Superior Court Judge :

For purposes of guardianships, the judge of the Superior Court, Probate Part, who decides if the alleged incapacitated person is in fact incapacitated and in need of a guardian. The Superior Court judge makes the substantive decisions about the guardianship, including the determination of capacity and the choice of guardian. The Superior Court judge conducts any hearing(s) and signs the Judgment of Incapacity and Guardian Appointment.

Surety Bond :

A contract between at least three parties: the obligee (the party who is the recipient of an obligation), the principal (the primary party who will perform the contractual obligation) and the surety (who assures the obligee that the principal can perform the task).

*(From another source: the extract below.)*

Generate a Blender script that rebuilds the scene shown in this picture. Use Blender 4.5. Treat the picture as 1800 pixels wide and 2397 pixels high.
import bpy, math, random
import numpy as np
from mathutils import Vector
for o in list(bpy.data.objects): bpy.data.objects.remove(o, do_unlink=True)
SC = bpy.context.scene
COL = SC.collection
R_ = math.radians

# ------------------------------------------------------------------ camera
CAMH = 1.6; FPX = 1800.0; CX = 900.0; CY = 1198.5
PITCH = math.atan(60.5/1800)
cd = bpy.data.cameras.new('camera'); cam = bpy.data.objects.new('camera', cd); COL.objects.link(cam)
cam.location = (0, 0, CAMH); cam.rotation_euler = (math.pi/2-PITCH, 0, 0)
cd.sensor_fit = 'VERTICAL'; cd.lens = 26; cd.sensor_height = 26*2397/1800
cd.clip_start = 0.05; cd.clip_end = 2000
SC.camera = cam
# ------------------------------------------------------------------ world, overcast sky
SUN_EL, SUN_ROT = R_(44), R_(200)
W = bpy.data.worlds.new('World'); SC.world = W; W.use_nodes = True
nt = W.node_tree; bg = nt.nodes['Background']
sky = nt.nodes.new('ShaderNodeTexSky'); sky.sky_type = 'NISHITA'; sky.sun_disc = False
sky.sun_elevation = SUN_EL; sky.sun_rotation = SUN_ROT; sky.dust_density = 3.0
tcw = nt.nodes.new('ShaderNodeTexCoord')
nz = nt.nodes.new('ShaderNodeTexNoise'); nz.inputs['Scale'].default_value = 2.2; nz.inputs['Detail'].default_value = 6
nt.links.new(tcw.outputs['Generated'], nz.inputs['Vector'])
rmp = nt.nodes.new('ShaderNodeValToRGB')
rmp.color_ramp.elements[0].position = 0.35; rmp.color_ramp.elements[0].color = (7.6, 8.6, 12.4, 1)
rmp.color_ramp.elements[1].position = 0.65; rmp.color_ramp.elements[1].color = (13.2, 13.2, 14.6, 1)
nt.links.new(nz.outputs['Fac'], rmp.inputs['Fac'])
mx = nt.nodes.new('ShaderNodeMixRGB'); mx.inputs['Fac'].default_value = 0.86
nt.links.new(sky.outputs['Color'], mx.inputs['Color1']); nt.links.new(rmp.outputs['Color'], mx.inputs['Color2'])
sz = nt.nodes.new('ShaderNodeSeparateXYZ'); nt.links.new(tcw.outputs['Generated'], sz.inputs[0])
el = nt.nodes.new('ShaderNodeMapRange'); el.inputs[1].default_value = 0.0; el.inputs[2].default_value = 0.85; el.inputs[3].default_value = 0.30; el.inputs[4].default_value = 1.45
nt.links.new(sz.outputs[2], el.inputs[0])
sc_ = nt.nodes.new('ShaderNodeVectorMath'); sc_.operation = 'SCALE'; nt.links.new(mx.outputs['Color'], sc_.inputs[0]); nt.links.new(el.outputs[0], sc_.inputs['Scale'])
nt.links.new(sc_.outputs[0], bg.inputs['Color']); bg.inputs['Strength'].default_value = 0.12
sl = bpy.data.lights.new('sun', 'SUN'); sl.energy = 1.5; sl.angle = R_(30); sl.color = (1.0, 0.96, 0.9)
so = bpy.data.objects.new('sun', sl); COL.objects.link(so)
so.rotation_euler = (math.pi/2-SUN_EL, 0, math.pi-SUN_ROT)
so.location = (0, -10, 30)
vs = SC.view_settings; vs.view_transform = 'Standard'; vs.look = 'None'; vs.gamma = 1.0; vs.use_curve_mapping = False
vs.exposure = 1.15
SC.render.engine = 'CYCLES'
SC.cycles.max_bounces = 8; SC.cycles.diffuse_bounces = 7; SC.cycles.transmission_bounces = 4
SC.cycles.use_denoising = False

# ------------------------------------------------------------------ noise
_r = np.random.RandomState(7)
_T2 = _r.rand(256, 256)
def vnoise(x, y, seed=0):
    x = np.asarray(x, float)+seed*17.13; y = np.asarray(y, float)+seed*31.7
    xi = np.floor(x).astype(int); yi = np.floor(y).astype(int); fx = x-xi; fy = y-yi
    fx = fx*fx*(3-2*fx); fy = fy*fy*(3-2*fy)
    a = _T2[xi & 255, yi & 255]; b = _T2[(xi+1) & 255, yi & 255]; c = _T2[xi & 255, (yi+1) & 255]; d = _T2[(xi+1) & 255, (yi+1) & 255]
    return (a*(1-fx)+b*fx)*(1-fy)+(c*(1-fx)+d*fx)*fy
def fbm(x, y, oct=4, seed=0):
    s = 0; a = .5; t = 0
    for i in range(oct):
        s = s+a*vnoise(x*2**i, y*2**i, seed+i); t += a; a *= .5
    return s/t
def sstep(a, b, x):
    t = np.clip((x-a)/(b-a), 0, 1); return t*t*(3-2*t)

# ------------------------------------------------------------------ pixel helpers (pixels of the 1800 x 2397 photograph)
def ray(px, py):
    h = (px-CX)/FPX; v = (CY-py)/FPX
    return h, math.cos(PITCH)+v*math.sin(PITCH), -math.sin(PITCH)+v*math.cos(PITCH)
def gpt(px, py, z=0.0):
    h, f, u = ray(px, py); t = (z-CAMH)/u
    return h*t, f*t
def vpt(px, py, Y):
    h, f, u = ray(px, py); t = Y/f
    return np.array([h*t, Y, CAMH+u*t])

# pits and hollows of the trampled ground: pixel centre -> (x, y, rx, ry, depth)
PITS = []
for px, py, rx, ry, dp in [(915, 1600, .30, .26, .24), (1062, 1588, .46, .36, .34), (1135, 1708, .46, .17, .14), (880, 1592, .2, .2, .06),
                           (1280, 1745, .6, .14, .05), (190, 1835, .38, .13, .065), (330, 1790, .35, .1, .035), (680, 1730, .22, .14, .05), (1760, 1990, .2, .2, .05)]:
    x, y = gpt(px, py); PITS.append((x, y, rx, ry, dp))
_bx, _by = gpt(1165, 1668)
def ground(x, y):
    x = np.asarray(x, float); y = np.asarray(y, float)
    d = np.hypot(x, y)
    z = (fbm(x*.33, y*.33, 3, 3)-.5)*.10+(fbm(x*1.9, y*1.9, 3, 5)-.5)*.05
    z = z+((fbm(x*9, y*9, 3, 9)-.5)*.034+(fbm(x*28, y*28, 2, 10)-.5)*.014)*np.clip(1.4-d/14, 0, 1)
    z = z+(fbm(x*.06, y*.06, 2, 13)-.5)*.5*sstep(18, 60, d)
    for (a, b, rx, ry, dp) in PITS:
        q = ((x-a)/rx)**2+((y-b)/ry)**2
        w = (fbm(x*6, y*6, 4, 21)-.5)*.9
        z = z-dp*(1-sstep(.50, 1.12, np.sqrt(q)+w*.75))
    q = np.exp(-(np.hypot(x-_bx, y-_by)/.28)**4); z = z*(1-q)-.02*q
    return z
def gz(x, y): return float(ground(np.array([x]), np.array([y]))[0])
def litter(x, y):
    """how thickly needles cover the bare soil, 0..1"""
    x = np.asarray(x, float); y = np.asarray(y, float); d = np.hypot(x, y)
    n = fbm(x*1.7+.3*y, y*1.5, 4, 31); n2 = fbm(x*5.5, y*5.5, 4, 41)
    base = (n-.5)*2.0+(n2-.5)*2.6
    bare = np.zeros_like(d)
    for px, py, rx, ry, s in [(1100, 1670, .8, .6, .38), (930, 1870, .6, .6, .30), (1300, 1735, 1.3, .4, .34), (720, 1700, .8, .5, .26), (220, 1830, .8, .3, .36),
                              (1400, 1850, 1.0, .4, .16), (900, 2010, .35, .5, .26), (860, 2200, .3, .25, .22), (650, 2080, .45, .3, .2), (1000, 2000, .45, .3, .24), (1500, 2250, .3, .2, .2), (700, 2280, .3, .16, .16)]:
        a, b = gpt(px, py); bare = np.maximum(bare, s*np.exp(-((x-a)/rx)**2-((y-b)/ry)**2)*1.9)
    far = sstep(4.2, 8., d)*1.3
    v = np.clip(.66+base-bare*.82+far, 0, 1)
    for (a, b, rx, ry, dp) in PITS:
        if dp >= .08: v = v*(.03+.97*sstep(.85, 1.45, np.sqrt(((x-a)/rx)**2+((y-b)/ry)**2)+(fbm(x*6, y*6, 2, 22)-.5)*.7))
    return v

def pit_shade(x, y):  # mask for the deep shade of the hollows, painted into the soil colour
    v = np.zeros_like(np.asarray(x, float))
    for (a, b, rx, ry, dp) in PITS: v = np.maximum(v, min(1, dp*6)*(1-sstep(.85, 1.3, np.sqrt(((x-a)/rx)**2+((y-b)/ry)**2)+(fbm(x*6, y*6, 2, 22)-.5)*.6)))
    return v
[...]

A bond functions much like an insurance policy so that if the guardian of the estate steals or misuses the money, or makes some other mistake, the incapacitated person will be protected. The price of that insurance policy (the bond premium) can be paid from the guardianship estate.

Surrogate’s Court :

A county office headed by the County Surrogate that may be in the same location as the Superior Court or may be in a different location. The Surrogate’s Court is the filing court for Probate Part actions, including actions to appoint a guardian. It is also where the guardian goes to qualify after entry of the Judgment.

Verified Complaint :

A verified complaint is a sworn document in which the plaintiff tells the court the facts of the case and states what relief is sought.